§ GIVEN INSTRUCTION: Check each line of the material. Copy those containing "undergrowth".
○ ○ ○ ○ ○ ○ ○
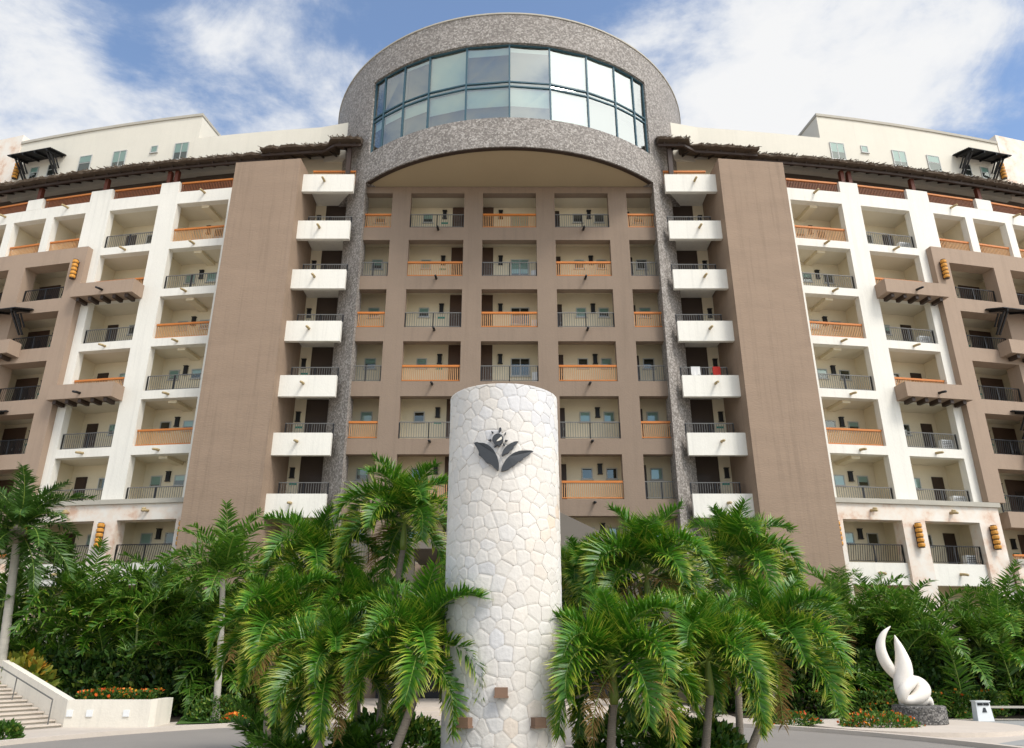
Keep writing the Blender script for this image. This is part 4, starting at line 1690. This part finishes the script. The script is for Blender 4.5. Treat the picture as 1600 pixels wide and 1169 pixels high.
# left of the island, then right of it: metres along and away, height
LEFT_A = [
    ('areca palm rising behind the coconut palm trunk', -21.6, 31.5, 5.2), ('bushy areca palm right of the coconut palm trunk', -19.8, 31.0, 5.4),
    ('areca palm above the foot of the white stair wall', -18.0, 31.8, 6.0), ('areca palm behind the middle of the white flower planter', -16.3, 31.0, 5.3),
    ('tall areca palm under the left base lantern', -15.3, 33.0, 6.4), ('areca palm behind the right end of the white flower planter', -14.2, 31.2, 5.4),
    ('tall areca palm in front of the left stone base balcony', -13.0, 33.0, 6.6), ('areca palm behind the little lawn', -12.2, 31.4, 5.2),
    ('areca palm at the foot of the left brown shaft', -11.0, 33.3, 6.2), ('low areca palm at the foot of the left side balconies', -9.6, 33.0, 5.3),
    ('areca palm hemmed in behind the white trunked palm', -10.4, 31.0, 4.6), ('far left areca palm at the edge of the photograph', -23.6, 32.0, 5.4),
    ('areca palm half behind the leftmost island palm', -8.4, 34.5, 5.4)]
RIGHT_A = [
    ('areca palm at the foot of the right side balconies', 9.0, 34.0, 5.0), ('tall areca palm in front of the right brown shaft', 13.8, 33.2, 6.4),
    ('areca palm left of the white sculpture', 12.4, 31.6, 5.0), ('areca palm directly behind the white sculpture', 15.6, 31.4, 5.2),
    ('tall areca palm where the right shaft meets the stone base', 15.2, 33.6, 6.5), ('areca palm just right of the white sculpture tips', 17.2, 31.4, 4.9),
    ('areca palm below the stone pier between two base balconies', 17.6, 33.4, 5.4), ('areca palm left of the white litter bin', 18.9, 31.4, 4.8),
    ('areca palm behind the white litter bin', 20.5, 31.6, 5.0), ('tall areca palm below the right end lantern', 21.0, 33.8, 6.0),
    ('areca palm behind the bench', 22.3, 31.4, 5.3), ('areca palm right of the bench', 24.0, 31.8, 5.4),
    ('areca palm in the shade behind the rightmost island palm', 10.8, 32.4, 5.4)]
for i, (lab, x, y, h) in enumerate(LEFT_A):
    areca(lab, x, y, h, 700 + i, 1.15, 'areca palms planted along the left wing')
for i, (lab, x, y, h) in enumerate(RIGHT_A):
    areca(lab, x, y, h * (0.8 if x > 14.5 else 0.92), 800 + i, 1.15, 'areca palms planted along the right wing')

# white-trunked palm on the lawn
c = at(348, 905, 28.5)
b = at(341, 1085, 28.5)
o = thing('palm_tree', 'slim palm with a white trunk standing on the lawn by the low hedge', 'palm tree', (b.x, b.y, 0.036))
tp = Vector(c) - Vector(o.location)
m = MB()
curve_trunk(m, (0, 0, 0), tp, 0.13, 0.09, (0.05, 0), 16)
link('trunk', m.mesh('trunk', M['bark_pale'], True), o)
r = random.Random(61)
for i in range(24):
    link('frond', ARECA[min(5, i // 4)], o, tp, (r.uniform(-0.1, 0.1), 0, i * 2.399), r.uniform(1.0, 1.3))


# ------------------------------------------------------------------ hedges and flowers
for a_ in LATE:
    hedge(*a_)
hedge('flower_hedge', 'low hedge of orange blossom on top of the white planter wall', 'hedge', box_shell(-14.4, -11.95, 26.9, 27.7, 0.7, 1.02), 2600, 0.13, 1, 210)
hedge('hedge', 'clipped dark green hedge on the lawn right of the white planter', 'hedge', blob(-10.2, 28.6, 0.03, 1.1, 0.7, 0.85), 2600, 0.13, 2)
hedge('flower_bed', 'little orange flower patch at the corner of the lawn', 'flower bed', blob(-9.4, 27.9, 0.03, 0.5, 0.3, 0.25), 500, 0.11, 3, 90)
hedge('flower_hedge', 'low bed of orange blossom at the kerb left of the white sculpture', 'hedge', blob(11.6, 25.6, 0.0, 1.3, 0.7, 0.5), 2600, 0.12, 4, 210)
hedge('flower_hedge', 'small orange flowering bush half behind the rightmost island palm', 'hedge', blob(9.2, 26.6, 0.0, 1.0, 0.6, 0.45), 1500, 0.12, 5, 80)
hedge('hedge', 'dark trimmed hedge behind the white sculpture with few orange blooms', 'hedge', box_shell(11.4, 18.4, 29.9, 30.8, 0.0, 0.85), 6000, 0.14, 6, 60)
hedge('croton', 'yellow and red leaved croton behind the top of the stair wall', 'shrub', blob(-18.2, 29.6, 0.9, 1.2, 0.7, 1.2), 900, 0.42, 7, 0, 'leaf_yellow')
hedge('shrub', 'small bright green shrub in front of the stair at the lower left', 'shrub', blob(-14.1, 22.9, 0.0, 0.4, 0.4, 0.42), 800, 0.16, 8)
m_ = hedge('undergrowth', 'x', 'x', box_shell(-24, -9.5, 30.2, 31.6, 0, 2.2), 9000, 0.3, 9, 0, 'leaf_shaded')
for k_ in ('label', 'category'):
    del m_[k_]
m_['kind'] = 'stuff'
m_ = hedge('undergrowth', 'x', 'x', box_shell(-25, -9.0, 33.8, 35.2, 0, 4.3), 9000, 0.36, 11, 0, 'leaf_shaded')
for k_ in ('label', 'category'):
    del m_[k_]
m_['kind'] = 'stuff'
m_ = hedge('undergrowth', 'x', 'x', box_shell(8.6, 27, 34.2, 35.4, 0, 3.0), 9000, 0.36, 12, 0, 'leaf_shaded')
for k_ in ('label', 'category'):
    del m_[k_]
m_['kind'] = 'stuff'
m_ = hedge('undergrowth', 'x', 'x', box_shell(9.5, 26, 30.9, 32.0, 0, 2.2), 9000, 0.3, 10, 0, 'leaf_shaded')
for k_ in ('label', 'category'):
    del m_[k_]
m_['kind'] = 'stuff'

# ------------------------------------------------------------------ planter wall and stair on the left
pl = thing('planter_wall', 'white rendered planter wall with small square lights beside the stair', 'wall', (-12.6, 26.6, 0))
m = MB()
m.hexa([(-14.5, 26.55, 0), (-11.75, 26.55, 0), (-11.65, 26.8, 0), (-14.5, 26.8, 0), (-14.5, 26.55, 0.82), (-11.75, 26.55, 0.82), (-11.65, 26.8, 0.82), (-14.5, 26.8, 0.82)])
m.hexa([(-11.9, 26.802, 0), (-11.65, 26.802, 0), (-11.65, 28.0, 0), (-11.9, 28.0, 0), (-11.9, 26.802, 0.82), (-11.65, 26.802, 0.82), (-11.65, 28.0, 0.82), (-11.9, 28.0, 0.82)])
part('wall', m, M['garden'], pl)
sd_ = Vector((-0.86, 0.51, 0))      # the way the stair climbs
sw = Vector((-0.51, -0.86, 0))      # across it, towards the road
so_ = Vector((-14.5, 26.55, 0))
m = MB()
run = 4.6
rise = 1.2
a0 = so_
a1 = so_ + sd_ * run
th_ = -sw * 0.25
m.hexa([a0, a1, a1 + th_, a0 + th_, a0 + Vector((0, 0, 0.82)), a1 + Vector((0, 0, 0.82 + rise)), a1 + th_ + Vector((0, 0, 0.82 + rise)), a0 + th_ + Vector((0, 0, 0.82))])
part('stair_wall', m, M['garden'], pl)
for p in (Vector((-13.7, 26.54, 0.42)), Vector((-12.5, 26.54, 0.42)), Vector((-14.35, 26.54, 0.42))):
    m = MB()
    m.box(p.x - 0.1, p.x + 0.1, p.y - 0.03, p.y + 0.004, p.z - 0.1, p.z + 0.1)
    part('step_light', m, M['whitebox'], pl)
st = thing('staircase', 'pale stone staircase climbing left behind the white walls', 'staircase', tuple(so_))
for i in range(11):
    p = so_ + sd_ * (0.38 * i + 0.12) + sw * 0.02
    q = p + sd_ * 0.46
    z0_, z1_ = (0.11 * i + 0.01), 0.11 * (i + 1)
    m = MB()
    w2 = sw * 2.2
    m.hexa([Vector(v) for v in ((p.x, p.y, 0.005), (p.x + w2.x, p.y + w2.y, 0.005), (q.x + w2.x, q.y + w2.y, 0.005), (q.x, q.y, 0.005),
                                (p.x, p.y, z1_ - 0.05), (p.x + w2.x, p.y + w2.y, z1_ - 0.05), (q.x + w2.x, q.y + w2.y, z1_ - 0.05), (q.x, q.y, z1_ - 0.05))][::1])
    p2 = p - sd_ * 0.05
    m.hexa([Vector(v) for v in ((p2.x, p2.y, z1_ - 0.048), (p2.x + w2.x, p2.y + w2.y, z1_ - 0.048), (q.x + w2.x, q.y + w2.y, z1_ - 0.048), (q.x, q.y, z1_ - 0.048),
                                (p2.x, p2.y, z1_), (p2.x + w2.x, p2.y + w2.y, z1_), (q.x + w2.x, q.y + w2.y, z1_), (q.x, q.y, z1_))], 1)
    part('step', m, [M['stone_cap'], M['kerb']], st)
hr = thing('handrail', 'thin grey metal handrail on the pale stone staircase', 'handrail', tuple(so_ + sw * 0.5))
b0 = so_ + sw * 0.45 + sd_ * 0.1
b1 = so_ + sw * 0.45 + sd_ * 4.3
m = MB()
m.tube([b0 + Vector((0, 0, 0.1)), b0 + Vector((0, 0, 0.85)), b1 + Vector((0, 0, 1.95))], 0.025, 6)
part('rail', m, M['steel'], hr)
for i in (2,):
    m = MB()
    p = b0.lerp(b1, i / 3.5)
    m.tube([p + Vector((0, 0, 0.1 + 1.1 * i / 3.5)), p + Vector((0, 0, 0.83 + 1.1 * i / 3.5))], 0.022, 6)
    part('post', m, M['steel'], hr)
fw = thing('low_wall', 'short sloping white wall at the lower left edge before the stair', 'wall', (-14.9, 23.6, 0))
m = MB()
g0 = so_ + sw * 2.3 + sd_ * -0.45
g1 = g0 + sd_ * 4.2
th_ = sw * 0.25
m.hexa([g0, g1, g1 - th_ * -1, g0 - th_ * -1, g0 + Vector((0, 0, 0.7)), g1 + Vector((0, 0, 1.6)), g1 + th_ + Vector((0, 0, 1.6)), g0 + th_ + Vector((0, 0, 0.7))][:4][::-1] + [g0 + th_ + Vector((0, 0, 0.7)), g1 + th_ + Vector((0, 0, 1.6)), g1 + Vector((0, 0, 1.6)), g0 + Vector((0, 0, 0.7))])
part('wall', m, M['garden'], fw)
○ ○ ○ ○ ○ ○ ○
§ REPLY:
m_ = hedge('undergrowth', 'x', 'x', box_shell(-24, -9.5, 30.2, 31.6, 0, 2.2), 9000, 0.3, 9, 0, 'leaf_shaded')
m_ = hedge('undergrowth', 'x', 'x', box_shell(-25, -9.0, 33.8, 35.2, 0, 4.3), 9000, 0.36, 11, 0, 'leaf_shaded')
m_ = hedge('undergrowth', 'x', 'x', box_shell(8.6, 27, 34.2, 35.4, 0, 3.0), 9000, 0.36, 12, 0, 'leaf_shaded')
m_ = hedge('undergrowth', 'x', 'x', box_shell(9.5, 26, 30.9, 32.0, 0, 2.2), 9000, 0.3, 10, 0, 'leaf_shaded')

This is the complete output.